Luísa

Data 26/05/2010 10:31:00 | Tópico: Crónicas

Sempre quis ser melhor poeta. Não fui. Queria jogar futebol, tinha até certa intimidade com a bola: tentaram me levar aos quinze anos para o São Paulo - mas meu corintianismo falou mais alto. Não fui. Minha mãe me queria juíz de direito. Fiz mal e parcamente (não porcamente) um curso de letras aos trancos. Precisava trabalhar. E como não se exigia diploma na época, hoje definitivamente não mais, virei jornalista.
No jornalismo fiz a minha vida, inclusive aprendi a beber além da conta. Comecei por onde todos começavam - na reportagem policial. Via um cadáver por dia - ou mais. Coisa absurda para um menino, filho único, criado com todos os mimos. Andei nos ambientes mais sórdidos. Me apaixonei por prostitutas na noite. Talvez por aí eu tenha aprendido a respeitá-las: ninguém sabe, no fim da noite, o que é uma mulher quando lhe cai a maquiagem do rosto e ela se lembra que foi menina um dia e tem em casa filho, quando não mãe doente para sustentar. Foi assim que um dia me apaixonei por Luísa.
Eu era só um menino. E quando se é jovem há graça em tudo. Até na mediocridade. Foi na boate Sacha's, na rua Augusta, onde fervia a boêmia paulistana. Diziam que eu era menino bonito e de olhos tristes - com vinte anos todo mundo é bonito. Hoje, pela manhã, enxergo minha barba branca no rosto e sinto pena de mim.
Pois bem, Luísa se senta ao meu lado na boate ou inferninho, como chamávamos essas casas noturnas. Pede um uísque, coisa cara para o meu bolso de jornalista mal remunerado. Mas ela faz questão de pagá-lo. E um para mim também.
E vai me pagar mais tarde o quarto do hotel onde nos fomos deitar. É uma mulher vivida. Eu apenas um menino. Me dá carinho (foda-se se uso o pronome na frente), me dá seu corpo, me conta sua história de vida. Fala-me do marido, bem mais velho, que a abandonou. Eu me apaixono por ela. Quero Luísa enfim.

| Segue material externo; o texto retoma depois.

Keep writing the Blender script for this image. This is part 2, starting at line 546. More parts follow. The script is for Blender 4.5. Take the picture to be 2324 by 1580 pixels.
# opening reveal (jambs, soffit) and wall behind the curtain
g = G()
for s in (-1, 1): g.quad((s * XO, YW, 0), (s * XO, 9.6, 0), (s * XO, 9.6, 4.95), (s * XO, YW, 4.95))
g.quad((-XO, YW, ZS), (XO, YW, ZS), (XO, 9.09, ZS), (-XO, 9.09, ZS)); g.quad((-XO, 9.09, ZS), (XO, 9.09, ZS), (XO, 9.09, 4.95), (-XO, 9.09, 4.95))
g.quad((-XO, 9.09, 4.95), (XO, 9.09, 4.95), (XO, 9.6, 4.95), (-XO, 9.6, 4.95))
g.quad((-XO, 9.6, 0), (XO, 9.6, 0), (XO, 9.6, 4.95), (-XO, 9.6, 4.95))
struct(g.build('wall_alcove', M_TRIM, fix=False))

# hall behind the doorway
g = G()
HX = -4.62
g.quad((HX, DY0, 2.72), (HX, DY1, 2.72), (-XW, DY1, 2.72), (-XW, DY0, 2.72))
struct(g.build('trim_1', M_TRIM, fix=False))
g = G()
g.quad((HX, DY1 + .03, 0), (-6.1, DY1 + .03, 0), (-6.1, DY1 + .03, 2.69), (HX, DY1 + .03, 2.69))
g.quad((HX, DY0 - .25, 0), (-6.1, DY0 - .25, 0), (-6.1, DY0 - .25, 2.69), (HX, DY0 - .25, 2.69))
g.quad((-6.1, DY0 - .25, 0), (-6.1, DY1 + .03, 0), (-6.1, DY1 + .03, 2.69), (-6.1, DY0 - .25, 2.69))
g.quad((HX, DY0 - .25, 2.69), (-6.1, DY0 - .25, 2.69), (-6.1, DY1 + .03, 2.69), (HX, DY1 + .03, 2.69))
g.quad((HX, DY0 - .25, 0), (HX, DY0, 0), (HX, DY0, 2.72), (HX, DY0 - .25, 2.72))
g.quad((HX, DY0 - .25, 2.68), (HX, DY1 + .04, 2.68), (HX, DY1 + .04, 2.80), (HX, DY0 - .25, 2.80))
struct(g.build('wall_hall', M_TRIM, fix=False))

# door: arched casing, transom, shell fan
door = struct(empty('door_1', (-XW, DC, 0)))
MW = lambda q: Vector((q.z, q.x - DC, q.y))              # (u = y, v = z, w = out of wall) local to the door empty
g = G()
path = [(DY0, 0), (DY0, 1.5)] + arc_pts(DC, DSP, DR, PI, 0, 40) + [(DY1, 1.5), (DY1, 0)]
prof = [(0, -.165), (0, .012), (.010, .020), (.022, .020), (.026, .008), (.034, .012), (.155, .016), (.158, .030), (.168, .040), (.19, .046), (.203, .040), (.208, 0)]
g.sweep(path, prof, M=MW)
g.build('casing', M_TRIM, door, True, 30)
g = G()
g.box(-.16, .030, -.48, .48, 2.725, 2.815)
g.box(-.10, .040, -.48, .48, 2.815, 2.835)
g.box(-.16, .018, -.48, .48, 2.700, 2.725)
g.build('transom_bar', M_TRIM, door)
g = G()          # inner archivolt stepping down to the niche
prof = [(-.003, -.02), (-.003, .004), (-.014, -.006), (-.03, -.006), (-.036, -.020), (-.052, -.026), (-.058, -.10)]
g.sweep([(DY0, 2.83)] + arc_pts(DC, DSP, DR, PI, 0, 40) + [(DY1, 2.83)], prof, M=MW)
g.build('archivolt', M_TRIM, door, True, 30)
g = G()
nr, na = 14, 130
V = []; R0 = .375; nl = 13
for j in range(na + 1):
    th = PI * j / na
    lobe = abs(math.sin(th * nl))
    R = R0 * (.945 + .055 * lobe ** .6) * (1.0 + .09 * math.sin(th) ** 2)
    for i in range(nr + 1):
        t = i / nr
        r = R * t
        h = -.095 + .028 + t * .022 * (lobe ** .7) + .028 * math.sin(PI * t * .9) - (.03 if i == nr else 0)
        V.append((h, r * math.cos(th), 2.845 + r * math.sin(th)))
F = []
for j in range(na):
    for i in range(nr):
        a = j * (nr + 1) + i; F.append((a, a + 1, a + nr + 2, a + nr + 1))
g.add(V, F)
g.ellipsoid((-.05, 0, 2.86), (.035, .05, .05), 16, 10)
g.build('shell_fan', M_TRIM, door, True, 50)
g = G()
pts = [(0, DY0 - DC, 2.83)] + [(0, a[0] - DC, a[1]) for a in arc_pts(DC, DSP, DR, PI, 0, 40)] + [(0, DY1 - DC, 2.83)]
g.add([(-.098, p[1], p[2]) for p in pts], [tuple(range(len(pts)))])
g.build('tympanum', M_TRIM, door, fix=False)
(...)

Começo a frequentar a boate todas as noites. E a torrar meu salário em uísque vagabundo. Mas nunca mais vi Luísa e nem me davam notícias dela. Uma tarde, saio da redação do Diário da Noite, que hoje não existe mais, na rua 7 de Abril. Caminho ao lado do meu amigo, o poeta Álvaro Alves de Faria, que editava o caderno de cultura. Vamos juntos a um bar barato, que era onde podíamos comer e pagar. No Largo do Arouche, vejo Luísa, mãos dadas com um senhor que lhe servia de pai. Estava linda com seus claros cabelos de sol. Baixou os olhos e seguiu em frente. Foi quando eu percebi que tinha vinte anos apenas.